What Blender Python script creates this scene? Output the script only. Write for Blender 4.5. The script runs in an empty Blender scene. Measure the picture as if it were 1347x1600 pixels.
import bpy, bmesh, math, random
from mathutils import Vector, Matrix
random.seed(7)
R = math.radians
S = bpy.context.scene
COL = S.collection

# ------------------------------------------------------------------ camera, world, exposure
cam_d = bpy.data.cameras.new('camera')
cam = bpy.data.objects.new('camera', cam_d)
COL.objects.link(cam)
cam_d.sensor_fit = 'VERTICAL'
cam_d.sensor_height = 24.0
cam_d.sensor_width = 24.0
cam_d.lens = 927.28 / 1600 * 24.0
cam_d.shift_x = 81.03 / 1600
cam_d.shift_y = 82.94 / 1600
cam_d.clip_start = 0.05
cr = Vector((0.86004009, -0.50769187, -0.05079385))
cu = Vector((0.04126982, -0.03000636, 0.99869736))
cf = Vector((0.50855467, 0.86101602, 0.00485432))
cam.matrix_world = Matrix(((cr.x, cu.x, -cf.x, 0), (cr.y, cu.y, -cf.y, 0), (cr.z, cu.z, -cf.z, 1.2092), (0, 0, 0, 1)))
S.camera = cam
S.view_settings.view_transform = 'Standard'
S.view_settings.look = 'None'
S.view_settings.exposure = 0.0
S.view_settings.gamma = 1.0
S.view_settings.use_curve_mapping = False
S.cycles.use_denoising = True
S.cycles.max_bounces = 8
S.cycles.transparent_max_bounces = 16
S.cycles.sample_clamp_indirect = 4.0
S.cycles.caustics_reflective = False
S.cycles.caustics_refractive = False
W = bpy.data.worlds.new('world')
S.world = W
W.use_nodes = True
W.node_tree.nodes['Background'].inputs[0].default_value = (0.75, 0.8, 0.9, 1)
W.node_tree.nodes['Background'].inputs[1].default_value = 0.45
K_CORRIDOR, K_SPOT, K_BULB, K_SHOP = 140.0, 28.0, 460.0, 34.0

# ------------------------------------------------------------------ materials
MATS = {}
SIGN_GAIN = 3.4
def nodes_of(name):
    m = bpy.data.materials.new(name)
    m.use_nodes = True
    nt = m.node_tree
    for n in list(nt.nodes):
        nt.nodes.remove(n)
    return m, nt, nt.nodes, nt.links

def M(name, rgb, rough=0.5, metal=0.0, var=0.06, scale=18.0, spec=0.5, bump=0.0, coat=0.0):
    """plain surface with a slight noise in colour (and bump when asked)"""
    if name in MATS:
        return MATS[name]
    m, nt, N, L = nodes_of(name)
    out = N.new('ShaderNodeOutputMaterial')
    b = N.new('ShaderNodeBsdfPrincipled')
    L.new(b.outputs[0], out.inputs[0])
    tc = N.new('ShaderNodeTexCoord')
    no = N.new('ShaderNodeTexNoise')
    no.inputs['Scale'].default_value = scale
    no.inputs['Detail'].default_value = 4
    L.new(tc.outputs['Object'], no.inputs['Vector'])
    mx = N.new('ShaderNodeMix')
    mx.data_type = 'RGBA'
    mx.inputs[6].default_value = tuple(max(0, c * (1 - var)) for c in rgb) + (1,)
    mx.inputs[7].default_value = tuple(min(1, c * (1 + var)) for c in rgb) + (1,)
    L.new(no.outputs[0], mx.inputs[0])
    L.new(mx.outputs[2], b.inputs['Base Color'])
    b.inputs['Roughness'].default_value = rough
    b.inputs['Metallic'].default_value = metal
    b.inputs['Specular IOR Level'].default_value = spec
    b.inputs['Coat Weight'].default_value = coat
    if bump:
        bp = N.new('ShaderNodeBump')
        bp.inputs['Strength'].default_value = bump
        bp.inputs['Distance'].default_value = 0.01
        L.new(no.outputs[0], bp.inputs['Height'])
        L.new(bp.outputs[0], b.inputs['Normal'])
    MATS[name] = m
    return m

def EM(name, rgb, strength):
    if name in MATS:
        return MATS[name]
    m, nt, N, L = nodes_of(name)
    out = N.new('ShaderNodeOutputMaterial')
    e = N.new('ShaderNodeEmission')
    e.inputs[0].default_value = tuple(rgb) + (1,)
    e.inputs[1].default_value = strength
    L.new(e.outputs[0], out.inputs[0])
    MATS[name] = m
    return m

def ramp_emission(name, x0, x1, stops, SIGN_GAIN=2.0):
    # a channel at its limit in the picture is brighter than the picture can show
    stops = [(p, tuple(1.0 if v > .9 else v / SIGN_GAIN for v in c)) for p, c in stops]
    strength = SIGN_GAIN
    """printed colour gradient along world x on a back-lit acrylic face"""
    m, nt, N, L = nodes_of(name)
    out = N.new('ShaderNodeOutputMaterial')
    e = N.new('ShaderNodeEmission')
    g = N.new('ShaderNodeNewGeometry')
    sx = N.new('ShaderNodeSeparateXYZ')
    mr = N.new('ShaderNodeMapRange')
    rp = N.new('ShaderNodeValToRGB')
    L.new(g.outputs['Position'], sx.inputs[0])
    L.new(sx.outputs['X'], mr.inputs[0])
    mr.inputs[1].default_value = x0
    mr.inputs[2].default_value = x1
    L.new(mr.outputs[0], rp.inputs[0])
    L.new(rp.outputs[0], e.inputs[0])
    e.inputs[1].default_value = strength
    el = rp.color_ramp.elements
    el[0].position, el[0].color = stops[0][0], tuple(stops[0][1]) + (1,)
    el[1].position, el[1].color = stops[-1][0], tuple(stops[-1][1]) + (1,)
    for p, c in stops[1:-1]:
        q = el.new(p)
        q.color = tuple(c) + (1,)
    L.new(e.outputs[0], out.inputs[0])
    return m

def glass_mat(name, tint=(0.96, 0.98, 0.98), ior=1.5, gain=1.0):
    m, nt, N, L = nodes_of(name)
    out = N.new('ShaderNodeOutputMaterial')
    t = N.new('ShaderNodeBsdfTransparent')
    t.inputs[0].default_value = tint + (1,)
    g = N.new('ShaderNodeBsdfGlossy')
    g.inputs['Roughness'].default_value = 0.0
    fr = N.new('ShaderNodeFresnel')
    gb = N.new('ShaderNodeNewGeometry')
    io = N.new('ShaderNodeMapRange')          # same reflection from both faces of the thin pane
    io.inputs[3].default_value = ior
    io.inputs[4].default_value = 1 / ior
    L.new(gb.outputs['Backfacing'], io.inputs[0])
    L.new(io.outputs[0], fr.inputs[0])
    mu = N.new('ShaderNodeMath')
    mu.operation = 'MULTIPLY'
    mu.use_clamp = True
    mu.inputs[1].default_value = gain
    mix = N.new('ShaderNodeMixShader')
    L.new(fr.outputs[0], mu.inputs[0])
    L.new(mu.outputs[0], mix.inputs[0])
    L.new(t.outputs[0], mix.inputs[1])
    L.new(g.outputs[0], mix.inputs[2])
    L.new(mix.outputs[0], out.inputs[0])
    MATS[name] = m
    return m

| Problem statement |
From the first line above through the line that contains "COL = S.collection", quote each line exactly. Output nothing more.

| Exercise response |
What Blender Python script creates this scene? Output the script only. Write for Blender 4.5. The script runs in an empty Blender scene. Measure the picture as if it were 1347x1600 pixels.
import bpy, bmesh, math, random
from mathutils import Vector, Matrix
random.seed(7)
R = math.radians
S = bpy.context.scene
COL = S.collection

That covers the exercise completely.